International Strategy
As
long as the United States does not threaten the core interests of China, the
communist party demonstrates a willingness
to coexist with a hegemonic power in the regional and international order.
Still, China sends clear signals on her intolerance to hegemonic behaviour
(Foot 2014). China sees no need to counter America for a basic reason that the
Western state is an international power, but the Chinese government intends to
collaborate with other countries like Russia to neutralize America’s hegemonic
activity, especially when the United States fails to act in accordance with the international norms and order.
Logically, China is interested in integrating
into the international and regional order if America and the West exercise their
responsibility as global powers. In this way, China becomes an insider
rather than an uncomfortable outsider.
Rising
within the regional and international order presents China with an opportunity
to reshape and influence the future order. Besides, China gets a chance to grow
peacefully as a communist state rather than as a country transformed by the
order into a democratic state (Buzan 2011). Chinese foreign policy experts and
leaders carefully survey other rising powers in history (such as Japan, Israel,
and India) to gather important lessons and avoid making similar mistakes made
by such countries. To some extent, China realizes that America’s position in
the Pacific region replaced easily, but communist party leaders reiterate that
their priority is not to push the US out
of South Korea and Japan.
Chinese
boasts one of the most open economies in Asia. Therefore, as the country’s
economic prospects widen, integration with the region in pursuit of new order
is imminent. China, therefore, is presented with two alternatives. First, the
communist country can follow Japan’s lead to invest in the region while keeping
maintaining a closed domestic market. Alternatively, China can encourage interdependence
by opening the domestic market like the United States and EU. So far, China is
leaning towards the adoption of the US’s
option to ensure that the Asian states can embrace China’s economic growth and
expansion as an opportunity rather than a threat. China’s confidence is
growing, especially in its ability to
reshape the regional political and economic order (Foot 2014). Eventually,
China will participate more frequently in international order as it seeks to
reassert and stamp its position as a global power.
As
an implication for China’s strategies, many countries in Asia are reconsidering
their containment approach. The relationship
between China, South Korea, Mongolia, and
Russia is improving dramatically, hence forcing other countries such as Japan
and India to reconsider their plan to lock China out of the regional order.

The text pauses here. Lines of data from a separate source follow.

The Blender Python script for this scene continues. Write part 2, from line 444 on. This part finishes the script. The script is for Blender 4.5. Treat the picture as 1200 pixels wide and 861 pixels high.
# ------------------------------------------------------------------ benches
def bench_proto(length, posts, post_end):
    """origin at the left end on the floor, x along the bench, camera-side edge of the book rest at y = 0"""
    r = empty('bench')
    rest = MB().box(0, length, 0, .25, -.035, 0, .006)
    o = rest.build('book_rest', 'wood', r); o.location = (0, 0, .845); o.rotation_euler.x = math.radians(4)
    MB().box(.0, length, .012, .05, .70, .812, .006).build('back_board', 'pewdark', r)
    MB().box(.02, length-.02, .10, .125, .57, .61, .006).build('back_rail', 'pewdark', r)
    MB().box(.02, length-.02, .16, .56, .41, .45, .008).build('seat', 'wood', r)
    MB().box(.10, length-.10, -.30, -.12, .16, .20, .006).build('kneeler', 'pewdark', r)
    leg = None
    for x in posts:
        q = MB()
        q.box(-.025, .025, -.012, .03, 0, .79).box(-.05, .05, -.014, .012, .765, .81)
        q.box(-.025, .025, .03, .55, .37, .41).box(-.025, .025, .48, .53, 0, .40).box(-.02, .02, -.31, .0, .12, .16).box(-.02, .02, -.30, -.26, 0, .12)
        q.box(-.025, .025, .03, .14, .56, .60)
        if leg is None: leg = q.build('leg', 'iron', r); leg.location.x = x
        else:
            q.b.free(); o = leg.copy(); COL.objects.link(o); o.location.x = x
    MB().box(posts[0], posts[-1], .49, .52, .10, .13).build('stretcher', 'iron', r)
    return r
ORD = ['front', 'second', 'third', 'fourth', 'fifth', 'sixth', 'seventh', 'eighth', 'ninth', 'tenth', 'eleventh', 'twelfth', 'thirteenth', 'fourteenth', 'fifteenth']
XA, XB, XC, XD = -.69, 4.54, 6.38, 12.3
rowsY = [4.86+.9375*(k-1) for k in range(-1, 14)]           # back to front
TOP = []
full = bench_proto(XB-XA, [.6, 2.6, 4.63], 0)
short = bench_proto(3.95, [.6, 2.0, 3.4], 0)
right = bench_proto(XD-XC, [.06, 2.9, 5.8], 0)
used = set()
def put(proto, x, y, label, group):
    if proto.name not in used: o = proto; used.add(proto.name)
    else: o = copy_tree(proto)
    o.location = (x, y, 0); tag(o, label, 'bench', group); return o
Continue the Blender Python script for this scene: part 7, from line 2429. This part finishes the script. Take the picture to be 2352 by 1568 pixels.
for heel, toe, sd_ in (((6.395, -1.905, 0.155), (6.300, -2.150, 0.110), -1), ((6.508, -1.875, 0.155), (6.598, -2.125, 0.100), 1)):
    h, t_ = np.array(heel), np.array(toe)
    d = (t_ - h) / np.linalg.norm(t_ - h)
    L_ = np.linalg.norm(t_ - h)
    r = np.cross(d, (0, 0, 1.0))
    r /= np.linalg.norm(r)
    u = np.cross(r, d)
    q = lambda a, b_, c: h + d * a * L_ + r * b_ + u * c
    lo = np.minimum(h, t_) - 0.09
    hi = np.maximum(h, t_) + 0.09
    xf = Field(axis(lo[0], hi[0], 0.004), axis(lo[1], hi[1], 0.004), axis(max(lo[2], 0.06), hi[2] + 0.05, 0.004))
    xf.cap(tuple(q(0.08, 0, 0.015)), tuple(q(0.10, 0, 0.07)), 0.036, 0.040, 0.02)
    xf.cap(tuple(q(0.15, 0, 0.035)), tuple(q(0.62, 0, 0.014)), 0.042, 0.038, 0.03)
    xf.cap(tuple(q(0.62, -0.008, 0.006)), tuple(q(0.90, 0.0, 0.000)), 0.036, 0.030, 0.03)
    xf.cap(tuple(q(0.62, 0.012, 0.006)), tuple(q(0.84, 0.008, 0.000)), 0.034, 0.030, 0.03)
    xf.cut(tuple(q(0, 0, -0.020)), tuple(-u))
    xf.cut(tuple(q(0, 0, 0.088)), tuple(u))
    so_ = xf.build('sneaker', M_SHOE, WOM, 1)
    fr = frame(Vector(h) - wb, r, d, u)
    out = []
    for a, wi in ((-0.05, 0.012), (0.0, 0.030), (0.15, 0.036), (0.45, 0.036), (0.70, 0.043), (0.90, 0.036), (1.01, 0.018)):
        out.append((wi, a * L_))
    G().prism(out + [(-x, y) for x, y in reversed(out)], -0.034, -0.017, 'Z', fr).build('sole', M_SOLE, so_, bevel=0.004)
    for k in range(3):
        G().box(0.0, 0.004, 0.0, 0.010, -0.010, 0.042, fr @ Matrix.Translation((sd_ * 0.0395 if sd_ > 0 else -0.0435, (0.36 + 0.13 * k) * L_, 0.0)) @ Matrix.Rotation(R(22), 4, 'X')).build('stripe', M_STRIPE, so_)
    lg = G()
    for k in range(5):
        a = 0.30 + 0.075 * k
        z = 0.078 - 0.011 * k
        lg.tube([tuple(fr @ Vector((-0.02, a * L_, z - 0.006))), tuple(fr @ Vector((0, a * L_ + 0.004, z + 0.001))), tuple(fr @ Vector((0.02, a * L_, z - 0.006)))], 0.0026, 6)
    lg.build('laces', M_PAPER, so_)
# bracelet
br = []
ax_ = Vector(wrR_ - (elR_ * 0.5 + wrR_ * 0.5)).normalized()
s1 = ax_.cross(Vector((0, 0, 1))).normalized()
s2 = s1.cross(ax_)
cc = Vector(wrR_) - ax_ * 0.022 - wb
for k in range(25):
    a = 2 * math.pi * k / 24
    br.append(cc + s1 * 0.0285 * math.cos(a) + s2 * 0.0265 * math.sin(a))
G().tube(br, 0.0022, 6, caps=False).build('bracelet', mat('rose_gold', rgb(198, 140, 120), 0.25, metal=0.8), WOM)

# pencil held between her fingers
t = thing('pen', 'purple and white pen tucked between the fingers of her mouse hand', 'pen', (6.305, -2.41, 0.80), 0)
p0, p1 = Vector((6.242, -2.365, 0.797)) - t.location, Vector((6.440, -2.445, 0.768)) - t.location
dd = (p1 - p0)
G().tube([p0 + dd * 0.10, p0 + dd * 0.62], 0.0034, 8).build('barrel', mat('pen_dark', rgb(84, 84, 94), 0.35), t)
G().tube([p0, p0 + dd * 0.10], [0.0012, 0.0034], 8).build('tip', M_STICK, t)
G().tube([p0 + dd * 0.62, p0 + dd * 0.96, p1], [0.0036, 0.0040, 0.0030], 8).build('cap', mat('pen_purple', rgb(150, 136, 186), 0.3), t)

America and the West are taking note too,
as the possibility of China replacing it as a superpower is becoming more
clearer. For the first time in History, America consults China as one of the 5
permanent members of the UN. In fact, the US banks on China to maintain
regional stability and to tame South Korea in its Ambitious nuclear program.
The fallout between the West and Russia forces America to cede some of its
powers to China to maintain the international order. While there are maritime
conflicts in the South China sea, China is repositioning its military
installations in the international waters as a symbolic demonstration of its
growth. The communist state expected reactions to its moves, but the silence of
some regional powers (such as India) on the issue demonstrates the scope of
China’s dominance in the region and across the globe.
In
summary, China no longer considers itself as a country on the verge of internal
collapse or a state in danger of Japanese or US invasion. Communism in China
has allowed economic development and modernization. However, as China plans to
solidify its leadership of the regional and international order, it should
shoulder the international burden and brace for the consequences (Breslin 2012).
Still, demonstration of a responsible leadership guarantees China of peaceful
rise and collaboration with global superpowers in pursuit of global matters.